Divide And Conquer

This is one of those things which can come handy during unusual times. Binary search is a well known algorithm which has a lot of power. But sometimes it can be tricky to see all its usecases. I will discuss some of them here.

int binarySearch(int arr[], int l, int r, int x)
{
    while (l <= r) {
        int m = l + (r - l) / 2;
        // Check if x is present at mid
        if (arr[m] == x)
            return m;
        // If x greater, ignore left half
        if (arr[m] < x)
            l = m + 1;
        // If x is smaller, ignore right half
        else
            r = m - 1;
    }

    // if we reach here, then element was
    // not present
    return -1;
}

Above algorithm is useful when we have single instance of x in array. Suppose we have multiple instances in the array. In this case, we will be more interested in getting the bounds b/w which the values appear. In that case, we don’t need to exit the loop. we can iterate till we reach one of the bounds.

/* if x is present in arr[] then returns the index of
FIRST occurrence of x in arr[0..n-1], otherwise
returns -1 */
int first(int arr[], int x, int n)
{
    int low = 0, high = n - 1, res = -1;
    while (low <= high) {
        // Normal Binary Search Logic
        int mid = (low + high) / 2;
        if (arr[mid] > x)
            high = mid - 1;
        else if (arr[mid] < x)
            low = mid + 1;

        // If arr[mid] is same as x, we
        // update res and move to the left
        // half.
        else {
            res = mid;
            high = mid - 1;
        }
    }
    return res;
}

/* if x is present in arr[] then returns the index of
LAST occurrence of x in arr[0..n-1], otherwise
returns -1 */
int last(int arr[], int x, int n)
{
    int low = 0, high = n - 1, res = -1;
    while (low <= high) {
        // Normal Binary Search Logic
        int mid = (low + high) / 2;
        if (arr[mid] > x)
            high = mid - 1;
        else if (arr[mid] < x)
            low = mid + 1;

        // If arr[mid] is same as x, we
        // update res and move to the right
        // half.
        else {
            res = mid;
            low = mid + 1;
        }
    }
    return res;
}

Recurrence Relations

These relations are useful for Divide and conquer. The recurrences are of the form. \(T(n) = a · T(n/b) + f(n)\)
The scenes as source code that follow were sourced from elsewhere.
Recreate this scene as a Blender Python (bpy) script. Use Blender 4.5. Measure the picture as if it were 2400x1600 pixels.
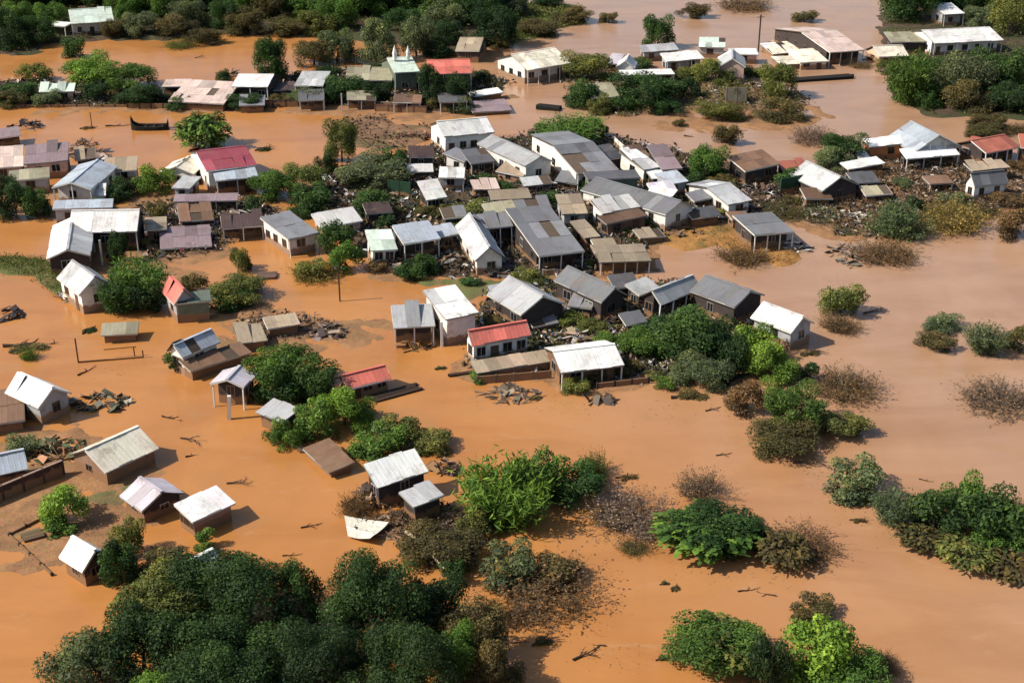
import bpy, math, random
import numpy as np
from mathutils import Vector, Matrix

for o in list(bpy.data.objects):
    bpy.data.objects.remove(o)
scene = bpy.context.scene
COL = scene.collection
random.seed(7)
RNG = np.random.default_rng(7)

# ------------------------------------------------------------------ camera
FPX, PITCH, CAM_H = 3234.0, math.radians(25.0), 65.0      # focal length in photo pixels, tilt, height above water
cam_data = bpy.data.cameras.new("camera")
cam_data.sensor_width = 36.0
cam_data.lens = 36.0 * FPX / 2400.0
cam_data.clip_start = 1.0
cam_data.clip_end = 6000.0
cam = bpy.data.objects.new("camera", cam_data)
COL.objects.link(cam)
cam.location = (0, 0, CAM_H)
cam.rotation_euler = (math.pi / 2 - PITCH, 0, 0)
scene.camera = cam

# ------------------------------------------------------------------ daylight
SUN_ELEV = math.radians(43.0)
SUN_TO = Vector((-1.0, -0.2, 0)).normalized()            # horizontal direction towards the sun
world = bpy.data.worlds.new("World")
scene.world = world
world.use_nodes = True
wn = world.node_tree.nodes
sky = wn.new("ShaderNodeTexSky")
sky.sky_type = 'NISHITA'
sky.sun_disc = False
sky.sun_elevation = SUN_ELEV
sky.sun_rotation = math.atan2(SUN_TO.x, SUN_TO.y)
sky.air_density, sky.dust_density, sky.ozone_density = 1.0, 1.6, 1.0
wn["Background"].inputs[1].default_value = 0.098
world.node_tree.links.new(sky.outputs[0], wn["Background"].inputs[0])
sun_data = bpy.data.lights.new("sun", 'SUN')
sun_data.energy = 4.5
sun_data.angle = math.radians(0.5)
sun_data.color = (1.0, 0.93, 0.82)
sun = bpy.data.objects.new("sun", sun_data)
COL.objects.link(sun)
to_sun = Vector((SUN_TO.x * math.cos(SUN_ELEV), SUN_TO.y * math.cos(SUN_ELEV), math.sin(SUN_ELEV)))
sun.rotation_euler = to_sun.to_track_quat('Z', 'Y').to_euler()
sun.location = to_sun * 200
vs = scene.view_settings
vs.view_transform = 'Standard'
vs.look = 'None'
vs.gamma = 1.0
vs.use_curve_mapping = False
vs.exposure = 0.57
scene.cycles.max_bounces = 5
scene.cycles.diffuse_bounces = 2
scene.cycles.glossy_bounces = 2
scene.cycles.transparent_max_bounces = 4
scene.cycles.use_denoising = True

# ------------------------------------------------------------------ helpers
SP, CP = math.sin(PITCH), math.cos(PITCH)


def P(px, py, z=0.0):
    """photo pixel -> point of the place at height z above the flood level"""
    u, v = (px - 1200.0) / FPX, -(py - 800.0) / FPX
    d = Vector((u, CP + v * SP, -SP + v * CP))
    t = (z - CAM_H) / d.z
    return Vector((d.x * t, d.y * t, z))


def scale_at(p):
    depth = p.y * CP + (CAM_H - p.z) * SP
    return FPX / depth


def link(o, parent=None):
    COL.objects.link(o)
    if parent is not None:
        o.parent = parent
    return o


def tag(o, label, cat, group=None):
    o["label"] = label
    o["category"] = cat
    if group:
        o["group"] = group
    return o


def empty(name, loc, rz=0.0):
    o = bpy.data.objects.new(name, None)
    o.empty_display_size = 0.5
    o.location = loc
    o.rotation_euler = (0, 0, rz)
    return link(o)


def mesh_from(name, verts, faces, mat, smooth=False):
    me = bpy.data.meshes.new(name)
    me.from_pydata([tuple(v) for v in verts], [], faces)
    me.materials.append(mat)
    if smooth:
        me.polygons.foreach_set("use_smooth", [True] * len(me.polygons))
    me.update()
    return me


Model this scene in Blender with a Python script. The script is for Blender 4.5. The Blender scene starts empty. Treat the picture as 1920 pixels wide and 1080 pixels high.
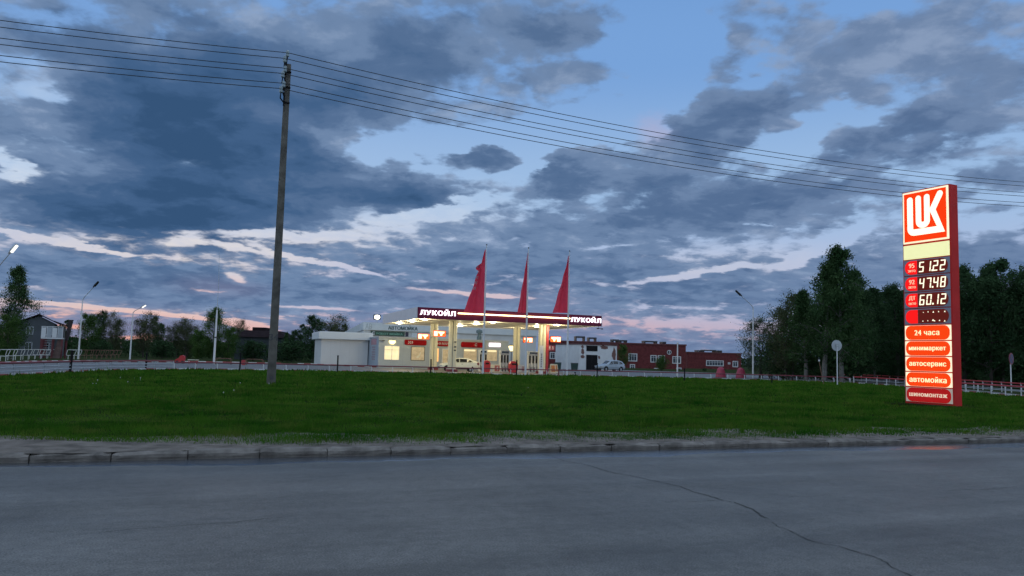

  1. If \(f(n) = O(n^{log_b(a - e)})\) for some constant \(e > 0\), then \(T(n) = Θ(n^{log_b a})\).
  2. If \(f(n) = Θ(n^{log_b a})\), then \(T(n) = Θ(n^{log_b a} lg n)\).
  3. If \(f(n) = O(n^{log_b a + e})\) for some constant \(e > 0\), and if \(a.f(n/b) [<=] c.f(n)\) for some \(c [<] 1\), then \(T(n) = Θ(f(n))\).

Fast Convolution

Divide and conquer can be used here as well. We can solve these kind of problems using FFT in O(log n)

Parallelism

Divide and conquer is used widely because it can enable parallel processing. But It may not be that easy.